<iframe src="//www.googletagmanager.com/ns.html?id=GTM-K3L4M3" height="0" width="0" style="display:none;visibility:hidden">

Features Australia

Learning when to catch blackfish

30 July 2016

9:00 AM

30 July 2016

9:00 AM

The NSW draft curriculum released last week glosses over thousands of years of western development and progress, in favour of teaching students about climate change in mathematics class.

The NSW Board of Studies, slavishly following the National Curriculum, has adopted three so-called cross-curriculum priorities: Aboriginal and Torres Strait Islander histories and cultures, Asia and Australia’s engagement with Asia, and sustainability. Each of these may well be worthy topics of investigation, however there is no apparent need, or explanation for why, they must be taught across all subjects.

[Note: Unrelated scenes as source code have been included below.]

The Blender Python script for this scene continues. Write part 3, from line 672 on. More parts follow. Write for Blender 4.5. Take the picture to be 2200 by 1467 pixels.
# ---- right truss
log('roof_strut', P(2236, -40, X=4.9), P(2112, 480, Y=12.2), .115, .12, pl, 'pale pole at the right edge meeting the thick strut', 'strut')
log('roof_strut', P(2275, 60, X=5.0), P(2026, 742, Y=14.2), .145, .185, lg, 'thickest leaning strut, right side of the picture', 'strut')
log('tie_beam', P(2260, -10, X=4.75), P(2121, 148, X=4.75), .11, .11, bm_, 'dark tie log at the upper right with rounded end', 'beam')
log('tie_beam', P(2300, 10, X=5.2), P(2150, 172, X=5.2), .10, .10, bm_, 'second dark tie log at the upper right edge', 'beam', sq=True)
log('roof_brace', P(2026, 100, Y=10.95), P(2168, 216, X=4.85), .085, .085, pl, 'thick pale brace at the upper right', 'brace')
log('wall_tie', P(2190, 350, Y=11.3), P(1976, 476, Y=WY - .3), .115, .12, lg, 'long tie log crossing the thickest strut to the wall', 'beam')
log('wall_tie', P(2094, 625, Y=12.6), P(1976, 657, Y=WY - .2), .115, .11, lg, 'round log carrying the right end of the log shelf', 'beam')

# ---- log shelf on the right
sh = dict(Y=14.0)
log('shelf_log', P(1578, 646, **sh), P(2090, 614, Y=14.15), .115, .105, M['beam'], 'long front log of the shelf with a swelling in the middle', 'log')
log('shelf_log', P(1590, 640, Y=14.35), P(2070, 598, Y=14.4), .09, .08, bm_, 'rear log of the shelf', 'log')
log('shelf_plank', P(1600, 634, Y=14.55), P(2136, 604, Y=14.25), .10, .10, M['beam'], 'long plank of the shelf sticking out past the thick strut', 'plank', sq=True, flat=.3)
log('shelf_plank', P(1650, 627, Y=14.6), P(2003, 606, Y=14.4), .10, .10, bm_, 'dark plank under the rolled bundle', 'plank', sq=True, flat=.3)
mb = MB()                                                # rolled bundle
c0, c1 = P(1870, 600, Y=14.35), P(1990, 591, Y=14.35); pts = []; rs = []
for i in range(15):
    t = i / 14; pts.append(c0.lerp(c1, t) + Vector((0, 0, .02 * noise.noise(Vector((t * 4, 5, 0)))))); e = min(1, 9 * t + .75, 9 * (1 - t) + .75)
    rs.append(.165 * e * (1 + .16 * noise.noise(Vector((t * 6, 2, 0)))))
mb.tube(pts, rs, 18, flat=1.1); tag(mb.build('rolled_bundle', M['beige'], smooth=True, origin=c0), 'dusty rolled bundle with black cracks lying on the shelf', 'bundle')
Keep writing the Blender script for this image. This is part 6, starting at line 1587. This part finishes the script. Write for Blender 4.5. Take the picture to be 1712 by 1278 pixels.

The concept of sustainability is relevant to environmental studies, but it is certainly not core to ancient history. Aboriginal culture should be taught in a modern history course, however it is not a key element of chemistry. While Australia’s engagement with Asia is a worthy subject in a politics class, it makes little sense to discuss the issue in creative arts.

The decision to prioritise certain elements of Australian society above others lays bare a clear ideological and political bent, an unacceptable attempt to privilege select perspectives above others in the students’ minds. It is simply assumed, built into the worldview of the curriculum writers, that these priorities are more important than, let’s say, the power of economic freedom to deliver human prosperity, the foundations of Western civilisation, and the development of liberal democracy and free speech.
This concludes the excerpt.